Mais comme nos Constituants de 1789, les juges de la Cour Suprême américaine ont bien souligné que le droit de détenir et de porter des armes est :
- Préexistant à la Constitution, donc « évident de sa nature » et en ce sens n’a pas besoin d’être écrit pour s’imposer à tous, aux particuliers comme aux gouvernements.
-  « Un des principaux garants de la liberté politique et civile que nulle autre institution ne peut le suppléer », les forces de l’ordre étatiques n’étant qu’un sous-ensemble du Peuple en armes.
- Indispensable à la Résistance à l’Oppression : et là réside le principal fondement du droit de détenir et de porter des armes. C’est l’avis des juges de la Cour Suprême aujourd’hui comme celui de nos Constituants en 1789 pour qui « il est impossible d’imaginer une aristocratie plus terrible que celle qui s’établirait dans un État, par cela seul qu’une partie des citoyens serait armée et que l’autre ne le serait pas ; que tous les raisonnements contraires sont de futiles sophismes démentis par les faits, puisque aucun pays n’est plus paisible et n’offre une meilleure police que ceux où la nation est armée ». [5]

Aucun Etat ne peut donc revendiquer le monopole de la violence légitime.


[1hoplophobes : ceux qui haïssent et ont peur des armes.

[2Constructivistes : ceux qui pensent que les droits collectifs priment sur les droit individuels.
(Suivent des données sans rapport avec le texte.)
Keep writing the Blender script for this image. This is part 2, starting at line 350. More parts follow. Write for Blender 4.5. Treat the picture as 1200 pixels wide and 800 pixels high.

Les deux grandes dictatures du XXème furent d’essence constructivistes.

[3Le terme de « felon » désigne, aux Etats-Unis, une catégorie de grands criminels.

[4L’arrêt Miller (1939) : La Cour Suprême a admis qu’il fallait une licence particulière pour détenir certaines « armes dangereuses et insolites », notamment les fusils de chasse lisse à canons sciés.

[5Assemblée nationale, séance du mardi 18 août, Gazette nationale ou le Moniteur universel, n° 42, 18 août 1789, p. 351.